═════ Records to process ═════

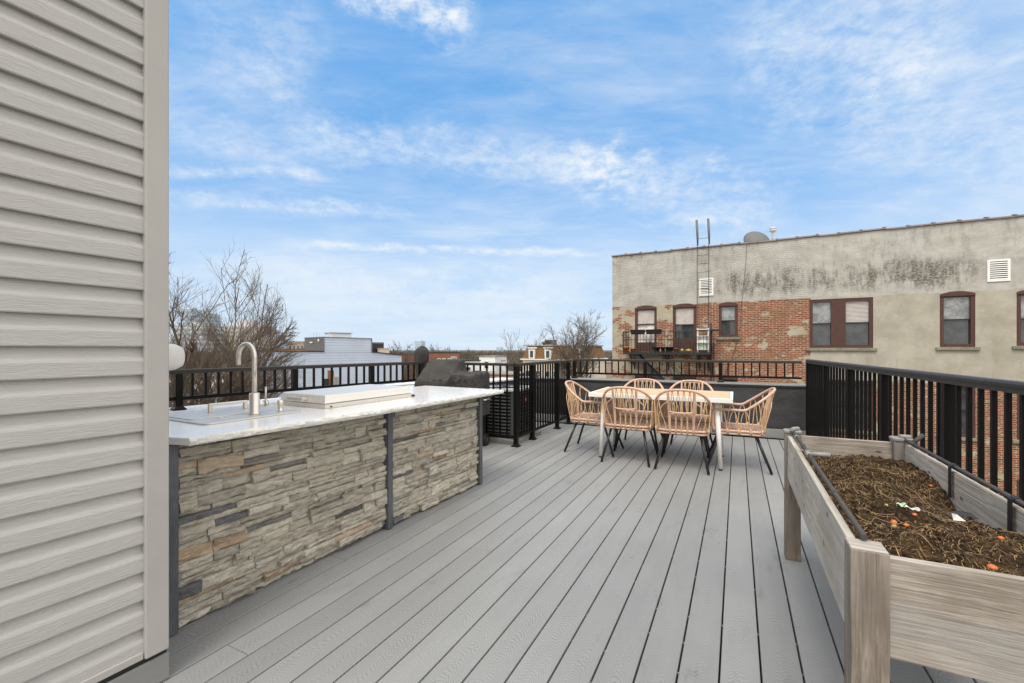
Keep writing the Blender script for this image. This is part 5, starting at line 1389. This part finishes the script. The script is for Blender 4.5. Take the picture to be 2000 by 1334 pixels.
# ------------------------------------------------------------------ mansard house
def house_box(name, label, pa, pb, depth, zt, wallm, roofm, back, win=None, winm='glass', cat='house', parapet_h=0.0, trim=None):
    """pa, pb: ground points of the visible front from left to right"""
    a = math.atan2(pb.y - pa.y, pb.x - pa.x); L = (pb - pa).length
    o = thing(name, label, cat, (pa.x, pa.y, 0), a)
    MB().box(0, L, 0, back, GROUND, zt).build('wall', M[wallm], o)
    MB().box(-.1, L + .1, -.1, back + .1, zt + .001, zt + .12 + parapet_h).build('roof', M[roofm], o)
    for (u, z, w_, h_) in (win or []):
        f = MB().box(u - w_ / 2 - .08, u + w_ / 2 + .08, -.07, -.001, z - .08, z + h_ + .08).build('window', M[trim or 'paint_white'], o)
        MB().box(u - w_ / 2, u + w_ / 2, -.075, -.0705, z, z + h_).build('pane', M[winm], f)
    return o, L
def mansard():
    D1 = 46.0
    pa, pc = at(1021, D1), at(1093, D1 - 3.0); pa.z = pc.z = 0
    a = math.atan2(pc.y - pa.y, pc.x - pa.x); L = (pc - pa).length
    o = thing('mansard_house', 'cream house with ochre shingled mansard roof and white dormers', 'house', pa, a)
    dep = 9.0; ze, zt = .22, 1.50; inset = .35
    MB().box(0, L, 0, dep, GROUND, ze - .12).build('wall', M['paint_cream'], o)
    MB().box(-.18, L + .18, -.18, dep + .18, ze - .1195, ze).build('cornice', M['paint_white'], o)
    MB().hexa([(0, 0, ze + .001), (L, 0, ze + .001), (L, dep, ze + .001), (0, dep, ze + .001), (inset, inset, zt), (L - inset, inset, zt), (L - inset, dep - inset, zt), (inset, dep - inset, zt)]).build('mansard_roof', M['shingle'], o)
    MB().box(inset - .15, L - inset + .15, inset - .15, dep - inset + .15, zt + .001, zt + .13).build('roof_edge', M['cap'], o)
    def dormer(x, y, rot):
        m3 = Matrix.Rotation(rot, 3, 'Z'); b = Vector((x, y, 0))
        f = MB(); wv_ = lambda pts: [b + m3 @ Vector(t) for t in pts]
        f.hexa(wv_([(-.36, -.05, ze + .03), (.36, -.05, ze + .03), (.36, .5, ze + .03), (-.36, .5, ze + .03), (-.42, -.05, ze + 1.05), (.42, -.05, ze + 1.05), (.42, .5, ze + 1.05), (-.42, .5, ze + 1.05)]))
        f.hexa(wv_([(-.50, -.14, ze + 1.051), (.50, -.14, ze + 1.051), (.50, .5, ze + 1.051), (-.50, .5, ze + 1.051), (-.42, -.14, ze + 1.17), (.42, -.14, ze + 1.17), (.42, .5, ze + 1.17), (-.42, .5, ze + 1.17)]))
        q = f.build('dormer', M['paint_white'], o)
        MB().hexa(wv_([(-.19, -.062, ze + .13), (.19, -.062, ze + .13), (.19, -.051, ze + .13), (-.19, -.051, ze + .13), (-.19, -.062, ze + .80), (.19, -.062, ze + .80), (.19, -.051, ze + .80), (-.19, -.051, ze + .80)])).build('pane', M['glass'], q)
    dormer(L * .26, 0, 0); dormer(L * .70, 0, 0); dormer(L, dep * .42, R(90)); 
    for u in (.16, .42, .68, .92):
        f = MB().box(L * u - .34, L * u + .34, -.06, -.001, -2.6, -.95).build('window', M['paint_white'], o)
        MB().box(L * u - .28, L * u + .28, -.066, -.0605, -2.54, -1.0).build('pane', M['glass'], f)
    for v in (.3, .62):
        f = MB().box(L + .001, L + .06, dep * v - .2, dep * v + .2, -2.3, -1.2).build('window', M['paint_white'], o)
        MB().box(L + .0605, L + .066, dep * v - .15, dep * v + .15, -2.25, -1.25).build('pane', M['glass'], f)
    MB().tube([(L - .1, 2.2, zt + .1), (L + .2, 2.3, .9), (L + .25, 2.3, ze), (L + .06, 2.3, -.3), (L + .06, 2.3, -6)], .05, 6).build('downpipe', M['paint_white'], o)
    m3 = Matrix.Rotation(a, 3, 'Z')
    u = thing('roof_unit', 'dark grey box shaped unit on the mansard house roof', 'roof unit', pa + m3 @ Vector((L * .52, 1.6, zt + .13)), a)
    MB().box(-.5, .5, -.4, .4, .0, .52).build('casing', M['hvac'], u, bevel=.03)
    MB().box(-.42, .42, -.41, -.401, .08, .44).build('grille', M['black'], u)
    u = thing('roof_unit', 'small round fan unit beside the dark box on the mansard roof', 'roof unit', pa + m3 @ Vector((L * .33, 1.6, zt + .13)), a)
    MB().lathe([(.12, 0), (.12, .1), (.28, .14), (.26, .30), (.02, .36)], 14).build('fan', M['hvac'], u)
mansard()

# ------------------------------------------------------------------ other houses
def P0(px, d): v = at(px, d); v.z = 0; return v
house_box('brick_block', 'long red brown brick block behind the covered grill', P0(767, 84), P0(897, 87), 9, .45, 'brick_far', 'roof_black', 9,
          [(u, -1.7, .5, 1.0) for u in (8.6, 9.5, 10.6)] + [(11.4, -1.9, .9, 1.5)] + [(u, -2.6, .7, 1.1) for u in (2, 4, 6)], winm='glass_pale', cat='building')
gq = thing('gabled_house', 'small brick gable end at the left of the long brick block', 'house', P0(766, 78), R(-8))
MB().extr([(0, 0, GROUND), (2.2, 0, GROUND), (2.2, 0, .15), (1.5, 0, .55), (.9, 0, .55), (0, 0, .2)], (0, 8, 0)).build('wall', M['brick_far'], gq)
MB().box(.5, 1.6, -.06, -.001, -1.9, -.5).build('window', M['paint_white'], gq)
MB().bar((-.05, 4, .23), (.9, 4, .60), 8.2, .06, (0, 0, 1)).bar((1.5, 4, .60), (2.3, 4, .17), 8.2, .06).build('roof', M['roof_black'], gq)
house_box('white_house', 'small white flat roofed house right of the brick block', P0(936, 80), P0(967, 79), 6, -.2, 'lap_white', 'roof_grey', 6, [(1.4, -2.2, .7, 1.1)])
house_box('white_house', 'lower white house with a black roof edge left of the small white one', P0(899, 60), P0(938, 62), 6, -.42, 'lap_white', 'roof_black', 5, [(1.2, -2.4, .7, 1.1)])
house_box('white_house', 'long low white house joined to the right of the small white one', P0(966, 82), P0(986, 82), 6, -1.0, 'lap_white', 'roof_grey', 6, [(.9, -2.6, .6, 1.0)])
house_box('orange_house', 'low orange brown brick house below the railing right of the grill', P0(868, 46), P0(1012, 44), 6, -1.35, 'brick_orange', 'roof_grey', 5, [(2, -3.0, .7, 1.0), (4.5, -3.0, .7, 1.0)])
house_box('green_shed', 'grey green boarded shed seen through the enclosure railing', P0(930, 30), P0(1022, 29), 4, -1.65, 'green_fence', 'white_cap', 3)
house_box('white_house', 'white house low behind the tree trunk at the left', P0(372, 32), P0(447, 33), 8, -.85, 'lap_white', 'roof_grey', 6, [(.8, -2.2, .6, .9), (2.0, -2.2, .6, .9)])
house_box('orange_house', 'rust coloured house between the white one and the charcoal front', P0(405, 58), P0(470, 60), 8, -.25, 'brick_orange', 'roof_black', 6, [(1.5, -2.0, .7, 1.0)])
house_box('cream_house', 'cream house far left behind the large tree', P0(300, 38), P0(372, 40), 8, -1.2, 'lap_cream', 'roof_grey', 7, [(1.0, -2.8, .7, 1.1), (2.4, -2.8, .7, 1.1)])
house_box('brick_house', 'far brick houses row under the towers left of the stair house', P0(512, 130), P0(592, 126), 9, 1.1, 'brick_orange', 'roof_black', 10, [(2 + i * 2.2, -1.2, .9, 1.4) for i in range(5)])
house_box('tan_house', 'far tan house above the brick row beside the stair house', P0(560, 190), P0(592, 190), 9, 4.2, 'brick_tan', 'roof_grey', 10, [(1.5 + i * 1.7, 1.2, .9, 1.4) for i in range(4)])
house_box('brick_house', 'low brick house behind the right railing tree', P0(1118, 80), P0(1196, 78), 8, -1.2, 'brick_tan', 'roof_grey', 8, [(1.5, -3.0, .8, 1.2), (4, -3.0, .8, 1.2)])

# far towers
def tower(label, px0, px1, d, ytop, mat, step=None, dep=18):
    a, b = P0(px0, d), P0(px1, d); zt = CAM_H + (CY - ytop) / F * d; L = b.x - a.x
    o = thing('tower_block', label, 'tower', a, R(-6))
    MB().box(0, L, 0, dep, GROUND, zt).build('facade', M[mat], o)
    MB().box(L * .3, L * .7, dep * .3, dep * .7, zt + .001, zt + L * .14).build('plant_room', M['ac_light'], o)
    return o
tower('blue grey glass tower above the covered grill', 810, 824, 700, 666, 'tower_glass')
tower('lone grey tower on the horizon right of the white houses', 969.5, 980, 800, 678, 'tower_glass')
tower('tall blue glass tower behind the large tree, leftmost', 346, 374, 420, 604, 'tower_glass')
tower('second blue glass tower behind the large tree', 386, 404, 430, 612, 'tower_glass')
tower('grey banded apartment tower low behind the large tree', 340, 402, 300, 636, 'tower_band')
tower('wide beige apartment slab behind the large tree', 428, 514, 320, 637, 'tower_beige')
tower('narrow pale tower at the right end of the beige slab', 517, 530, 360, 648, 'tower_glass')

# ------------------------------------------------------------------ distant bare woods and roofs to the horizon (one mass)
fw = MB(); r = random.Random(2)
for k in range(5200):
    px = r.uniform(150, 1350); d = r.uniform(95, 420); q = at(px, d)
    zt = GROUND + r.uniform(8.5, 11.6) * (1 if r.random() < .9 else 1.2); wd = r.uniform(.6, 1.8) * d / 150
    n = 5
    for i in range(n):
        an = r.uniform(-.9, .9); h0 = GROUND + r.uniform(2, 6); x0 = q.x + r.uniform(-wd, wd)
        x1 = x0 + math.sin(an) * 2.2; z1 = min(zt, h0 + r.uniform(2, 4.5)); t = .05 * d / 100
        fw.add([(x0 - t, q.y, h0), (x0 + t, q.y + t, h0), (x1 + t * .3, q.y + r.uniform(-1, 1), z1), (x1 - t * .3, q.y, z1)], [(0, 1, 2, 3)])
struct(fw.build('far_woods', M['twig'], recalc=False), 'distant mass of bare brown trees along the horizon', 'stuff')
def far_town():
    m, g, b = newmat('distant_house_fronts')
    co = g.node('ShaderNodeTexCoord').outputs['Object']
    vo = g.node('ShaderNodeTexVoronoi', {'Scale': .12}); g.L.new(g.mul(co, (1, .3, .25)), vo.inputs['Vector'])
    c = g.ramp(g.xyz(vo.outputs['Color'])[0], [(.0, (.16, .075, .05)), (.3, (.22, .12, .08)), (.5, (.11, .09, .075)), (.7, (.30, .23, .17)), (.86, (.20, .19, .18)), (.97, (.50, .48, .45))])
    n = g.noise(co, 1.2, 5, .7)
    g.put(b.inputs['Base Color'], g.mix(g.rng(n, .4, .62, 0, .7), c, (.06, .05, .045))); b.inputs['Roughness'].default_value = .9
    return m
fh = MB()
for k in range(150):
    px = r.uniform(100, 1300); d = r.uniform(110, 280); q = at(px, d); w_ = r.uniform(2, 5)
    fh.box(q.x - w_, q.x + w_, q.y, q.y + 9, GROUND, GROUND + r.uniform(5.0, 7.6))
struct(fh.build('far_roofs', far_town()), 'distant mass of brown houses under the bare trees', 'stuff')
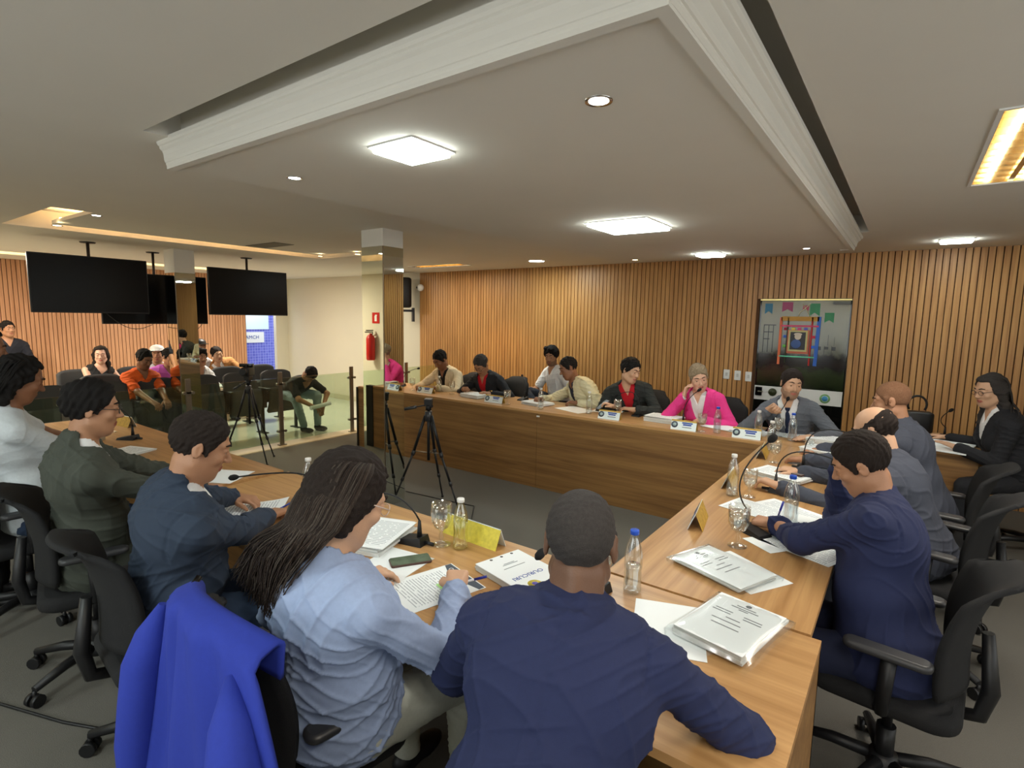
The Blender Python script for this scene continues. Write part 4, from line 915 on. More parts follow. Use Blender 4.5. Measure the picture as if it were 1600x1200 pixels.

═════

__Request__.
Each line above that holds the string "pixels" should be copied and shown.

__Reply__.
Keep writing the Blender script for this image. This is part 5, starting at line 1389. This part finishes the script. The script is for Blender 4.5. Take the picture to be 2000 by 1334 pixels.
The Blender Python script for this scene continues. Write part 4, from line 915 on. More parts follow. Use Blender 4.5. Measure the picture as if it were 1600x1200 pixels.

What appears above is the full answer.